The United Kingdom’s Home Secretary Suella Braverman on Wednesday resigned from her post, taking responsibility for having mistakenly sent a sensitive official document from her personal email ID to a fellow MP.

She said that the document was a draft Written Ministerial Statement about migration, and much of it had already been briefed to parliamentarians. “Nevertheless, it is right for me to go,” she said.

Braverman said that as soon as she realised her mistake, she reported it on official channels and informed the Cabinet Secretary about it. “As Home Secretary, I hold myself to the highest standards and my resignation is the right thing to do,” she said.

The Conservative MP from Fareham said that it is “obvious to everyone” that the government is going through a tumultuous time.

“I have concerns about the direction of this government,” she said in her resignation letter. “Not only have we broken key pledges that were promised to our voters, but I have had serious concerns about this Government’s commitment to honouring manifesto commitments, such as reducing overall migration numbers and stopping illegal migration, particularly the dangerous small boat crossings.”

Later in the day, Prime Minister Liz Truss said that she respected Braverman’s decision and accepted her resignation.

Some of Braverman’s supporters questioned the need for her to resign over email.

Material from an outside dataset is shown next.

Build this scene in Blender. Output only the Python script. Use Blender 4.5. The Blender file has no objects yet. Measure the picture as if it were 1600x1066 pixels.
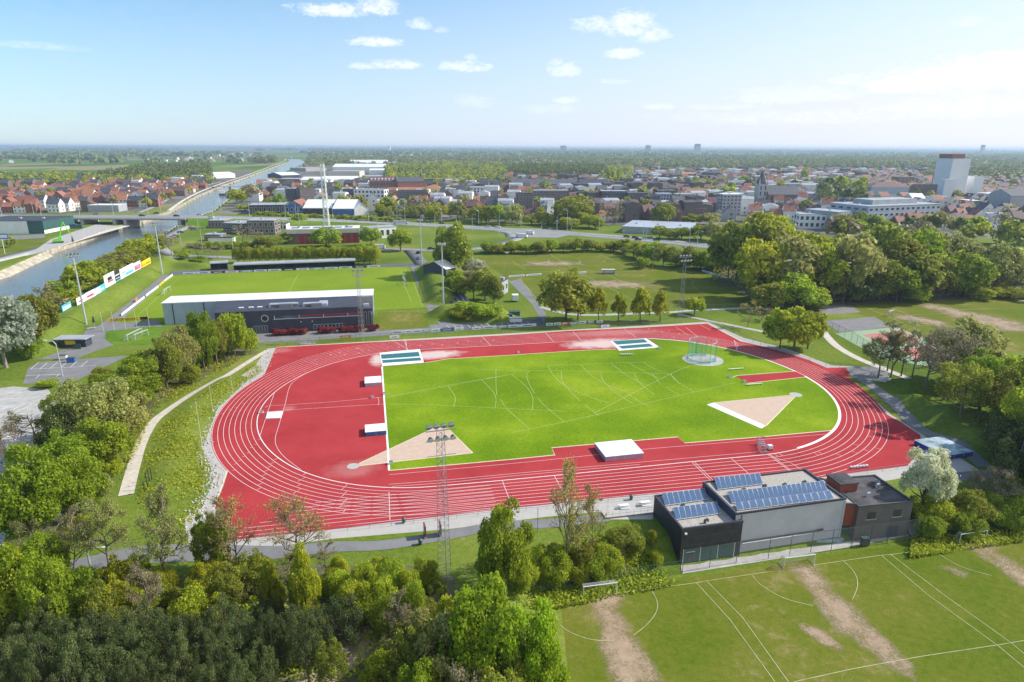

A Northern Ireland minister, Steve Baker, said that while the use of personal email technically broke rules, such communication with other MPs on policy matters was perfectly normal, according to The Guardian.

Grant Shappe, the MP from Welwyn Hatfield, took over as the new home secretary on Wednesday. “The security of the British people will always remain our first duty,” he said.

The resignation of Braverman came five days after Truss fired Finance Minister Kwasi Kwartengamid the growing economic crisis in the country.

Truss had announced tax cuts and investment incentives to boost the United Kingdom’s economy on September 26. The decision had led to a loss of investor confidence as the bond market faced a setback and borrowing costs surged.

After Kwarteng’s resignation, his successor Jeremy Hunt reversed almost all of the tax measures in the new Growth Plan that have not been legislated in Parliament.

On October 18, Truss apologised for the measures she had announced on September 26. “I wanted to act to help people with their energy bills and to deal with the issue of high taxes, but we went too far and too fast,” she said.